The Anatomy of Prototypes

Authors: Youn-Kyung Lim, Erik Stolterman, Josh Tenenberg
Year: 2008

The Anatomy of Prototypes

Summary

Lim, Stolterman, and Tenenberg propose a conceptual framework for understanding prototypes beyond the common low-fidelity versus high-fidelity distinction. They describe prototypes as filters and manifestations. As filters, prototypes intentionally select which aspects of a design idea to explore or evaluate. As manifestations, prototypes give design ideas a concrete form that designers and stakeholders can inspect, discuss, and transform.
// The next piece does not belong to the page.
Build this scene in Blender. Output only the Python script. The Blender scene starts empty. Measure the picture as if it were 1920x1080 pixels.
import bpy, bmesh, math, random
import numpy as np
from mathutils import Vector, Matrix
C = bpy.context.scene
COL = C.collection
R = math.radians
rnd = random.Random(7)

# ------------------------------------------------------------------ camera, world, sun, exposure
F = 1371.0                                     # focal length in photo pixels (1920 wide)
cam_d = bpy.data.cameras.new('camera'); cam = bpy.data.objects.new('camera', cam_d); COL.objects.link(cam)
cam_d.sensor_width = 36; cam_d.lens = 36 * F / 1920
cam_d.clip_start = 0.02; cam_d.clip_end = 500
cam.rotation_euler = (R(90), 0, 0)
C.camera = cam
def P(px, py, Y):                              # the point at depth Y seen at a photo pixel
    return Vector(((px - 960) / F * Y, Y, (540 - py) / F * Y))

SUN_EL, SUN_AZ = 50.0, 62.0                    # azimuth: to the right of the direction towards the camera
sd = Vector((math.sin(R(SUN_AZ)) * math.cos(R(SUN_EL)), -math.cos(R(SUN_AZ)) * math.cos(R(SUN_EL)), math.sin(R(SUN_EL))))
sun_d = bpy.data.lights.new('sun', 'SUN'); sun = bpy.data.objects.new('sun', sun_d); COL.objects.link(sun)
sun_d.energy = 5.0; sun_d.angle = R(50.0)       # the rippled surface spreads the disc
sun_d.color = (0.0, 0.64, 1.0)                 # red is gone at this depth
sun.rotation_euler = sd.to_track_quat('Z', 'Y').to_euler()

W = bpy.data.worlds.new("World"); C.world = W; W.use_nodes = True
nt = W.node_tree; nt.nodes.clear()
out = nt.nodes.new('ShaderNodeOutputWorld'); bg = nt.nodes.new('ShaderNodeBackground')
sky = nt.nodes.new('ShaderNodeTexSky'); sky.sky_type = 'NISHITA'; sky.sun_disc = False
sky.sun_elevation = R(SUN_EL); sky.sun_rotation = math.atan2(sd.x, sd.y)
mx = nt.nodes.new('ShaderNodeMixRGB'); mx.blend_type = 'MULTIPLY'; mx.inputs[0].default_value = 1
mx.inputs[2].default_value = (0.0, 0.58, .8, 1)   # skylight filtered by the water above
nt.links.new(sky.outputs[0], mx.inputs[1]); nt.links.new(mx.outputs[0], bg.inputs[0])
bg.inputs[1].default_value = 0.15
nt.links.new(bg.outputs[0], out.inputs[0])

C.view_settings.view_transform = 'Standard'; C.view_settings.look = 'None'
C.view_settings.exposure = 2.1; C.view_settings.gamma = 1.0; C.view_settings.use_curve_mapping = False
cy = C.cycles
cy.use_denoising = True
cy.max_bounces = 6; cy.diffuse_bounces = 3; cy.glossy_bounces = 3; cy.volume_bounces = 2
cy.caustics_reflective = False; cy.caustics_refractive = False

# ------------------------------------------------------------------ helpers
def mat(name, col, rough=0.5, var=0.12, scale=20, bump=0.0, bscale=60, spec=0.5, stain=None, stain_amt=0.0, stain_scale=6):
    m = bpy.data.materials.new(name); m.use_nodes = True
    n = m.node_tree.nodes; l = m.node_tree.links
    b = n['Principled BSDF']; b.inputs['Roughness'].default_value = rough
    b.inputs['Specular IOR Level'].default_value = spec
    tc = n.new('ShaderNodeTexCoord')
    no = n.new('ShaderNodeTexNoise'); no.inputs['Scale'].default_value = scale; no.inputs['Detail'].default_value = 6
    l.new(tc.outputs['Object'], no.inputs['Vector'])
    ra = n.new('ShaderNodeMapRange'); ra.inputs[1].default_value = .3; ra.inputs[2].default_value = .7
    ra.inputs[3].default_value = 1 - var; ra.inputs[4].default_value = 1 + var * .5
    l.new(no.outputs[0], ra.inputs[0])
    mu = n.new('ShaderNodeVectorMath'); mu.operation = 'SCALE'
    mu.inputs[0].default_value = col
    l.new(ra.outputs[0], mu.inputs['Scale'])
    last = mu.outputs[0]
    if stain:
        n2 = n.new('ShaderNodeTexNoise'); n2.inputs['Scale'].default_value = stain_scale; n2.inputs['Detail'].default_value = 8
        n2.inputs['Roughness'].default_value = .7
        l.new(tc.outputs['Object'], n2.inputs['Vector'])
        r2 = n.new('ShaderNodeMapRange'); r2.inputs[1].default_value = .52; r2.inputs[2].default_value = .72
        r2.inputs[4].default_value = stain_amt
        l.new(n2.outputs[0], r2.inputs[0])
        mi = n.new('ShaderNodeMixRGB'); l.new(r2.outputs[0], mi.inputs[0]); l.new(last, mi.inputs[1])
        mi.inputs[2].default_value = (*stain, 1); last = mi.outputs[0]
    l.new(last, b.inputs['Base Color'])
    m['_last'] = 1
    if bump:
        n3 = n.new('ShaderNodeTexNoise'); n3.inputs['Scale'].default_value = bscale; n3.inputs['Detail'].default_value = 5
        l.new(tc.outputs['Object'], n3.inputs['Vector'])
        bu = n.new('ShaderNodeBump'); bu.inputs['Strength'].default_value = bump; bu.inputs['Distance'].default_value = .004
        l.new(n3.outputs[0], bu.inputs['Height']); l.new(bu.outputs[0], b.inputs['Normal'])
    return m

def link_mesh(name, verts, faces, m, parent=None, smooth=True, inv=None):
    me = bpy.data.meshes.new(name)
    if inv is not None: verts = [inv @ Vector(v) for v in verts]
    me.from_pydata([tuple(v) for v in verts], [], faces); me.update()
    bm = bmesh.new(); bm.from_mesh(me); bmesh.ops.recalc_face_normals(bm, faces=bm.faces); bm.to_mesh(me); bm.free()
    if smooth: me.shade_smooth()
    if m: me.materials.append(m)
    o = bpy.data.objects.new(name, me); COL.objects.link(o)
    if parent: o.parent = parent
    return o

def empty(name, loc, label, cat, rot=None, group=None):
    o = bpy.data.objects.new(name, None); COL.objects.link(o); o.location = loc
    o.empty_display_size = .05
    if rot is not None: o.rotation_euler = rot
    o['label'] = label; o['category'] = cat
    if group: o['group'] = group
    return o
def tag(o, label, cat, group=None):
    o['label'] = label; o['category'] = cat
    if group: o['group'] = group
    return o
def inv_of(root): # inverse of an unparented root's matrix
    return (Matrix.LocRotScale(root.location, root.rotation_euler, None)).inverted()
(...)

The framework emphasizes prototypes as generative tools for exploring design space, not only as evaluation instruments.

Important Keywords

  • Prototype: a concrete representation of a design idea used to support reflection, exploration, communication, or evaluation.
  • Filter: the aspect of a design idea that a prototype intentionally selects for attention, such as appearance, functionality, interactivity, or spatial structure.
  • Manifestation: the concrete form through which a prototype embodies a design idea.
  • Design idea: the possible future design that a prototype makes available for inspection and transformation.
  • Design space: the range of possible design directions that prototypes help designers explore.
  • Fidelity: the degree of resemblance to a finished product, which the authors treat as less precise than analyzing filters and manifestations.
  • Design exploration: using prototypes generatively to investigate and transform possibilities, not only to test a nearly finished solution.

Important Concepts

  • A prototype should be understood by what it filters: appearance, data, functionality, interactivity, spatial structure, or other dimensions.
  • A prototype should also be understood by how it manifests an idea: as a sketch, model, mock-up, working system, scenario, or other concrete representation.
  • Fidelity alone is too blunt to explain what a prototype is good for.
  • Prototypes help designers think because they externalize ideas and make consequences visible.

Examples

  • A paper mock-up may filter interaction flow while ignoring visual polish and implementation details.
  • A physical model may manifest size, form, and spatial relationships while leaving computation or data behavior unresolved.